↓

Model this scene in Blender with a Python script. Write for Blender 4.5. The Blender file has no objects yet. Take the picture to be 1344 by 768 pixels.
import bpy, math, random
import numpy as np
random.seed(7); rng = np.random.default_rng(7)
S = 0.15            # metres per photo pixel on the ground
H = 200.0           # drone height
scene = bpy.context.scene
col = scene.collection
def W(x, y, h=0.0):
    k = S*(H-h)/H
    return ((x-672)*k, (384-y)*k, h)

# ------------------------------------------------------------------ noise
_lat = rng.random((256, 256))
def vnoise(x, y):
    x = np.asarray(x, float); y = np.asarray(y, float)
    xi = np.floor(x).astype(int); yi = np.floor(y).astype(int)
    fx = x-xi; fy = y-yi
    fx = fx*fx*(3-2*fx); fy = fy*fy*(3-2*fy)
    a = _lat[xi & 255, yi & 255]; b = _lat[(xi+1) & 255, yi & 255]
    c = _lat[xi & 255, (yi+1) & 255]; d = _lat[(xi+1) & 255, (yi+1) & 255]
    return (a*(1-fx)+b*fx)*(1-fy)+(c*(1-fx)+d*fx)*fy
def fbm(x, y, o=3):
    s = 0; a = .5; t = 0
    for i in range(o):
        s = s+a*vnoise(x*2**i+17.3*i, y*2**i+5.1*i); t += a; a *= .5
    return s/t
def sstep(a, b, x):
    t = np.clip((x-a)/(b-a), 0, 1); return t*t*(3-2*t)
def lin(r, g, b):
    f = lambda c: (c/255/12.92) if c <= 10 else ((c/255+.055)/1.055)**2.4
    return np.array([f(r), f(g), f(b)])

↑

OBJECTIVE: Word for word, write out all of the data above.

COMPLETED EXERCISE:
Model this scene in Blender with a Python script. Write for Blender 4.5. The Blender file has no objects yet. Take the picture to be 1344 by 768 pixels.
import bpy, math, random
import numpy as np
random.seed(7); rng = np.random.default_rng(7)
S = 0.15            # metres per photo pixel on the ground
H = 200.0           # drone height
scene = bpy.context.scene
col = scene.collection
def W(x, y, h=0.0):
    k = S*(H-h)/H
    return ((x-672)*k, (384-y)*k, h)

# ------------------------------------------------------------------ noise
_lat = rng.random((256, 256))
def vnoise(x, y):
    x = np.asarray(x, float); y = np.asarray(y, float)
    xi = np.floor(x).astype(int); yi = np.floor(y).astype(int)
    fx = x-xi; fy = y-yi
    fx = fx*fx*(3-2*fx); fy = fy*fy*(3-2*fy)
    a = _lat[xi & 255, yi & 255]; b = _lat[(xi+1) & 255, yi & 255]
    c = _lat[xi & 255, (yi+1) & 255]; d = _lat[(xi+1) & 255, (yi+1) & 255]
    return (a*(1-fx)+b*fx)*(1-fy)+(c*(1-fx)+d*fx)*fy
def fbm(x, y, o=3):
    s = 0; a = .5; t = 0
    for i in range(o):
        s = s+a*vnoise(x*2**i+17.3*i, y*2**i+5.1*i); t += a; a *= .5
    return s/t
def sstep(a, b, x):
    t = np.clip((x-a)/(b-a), 0, 1); return t*t*(3-2*t)
def lin(r, g, b):
    f = lambda c: (c/255/12.92) if c <= 10 else ((c/255+.055)/1.055)**2.4
    return np.array([f(r), f(g), f(b)])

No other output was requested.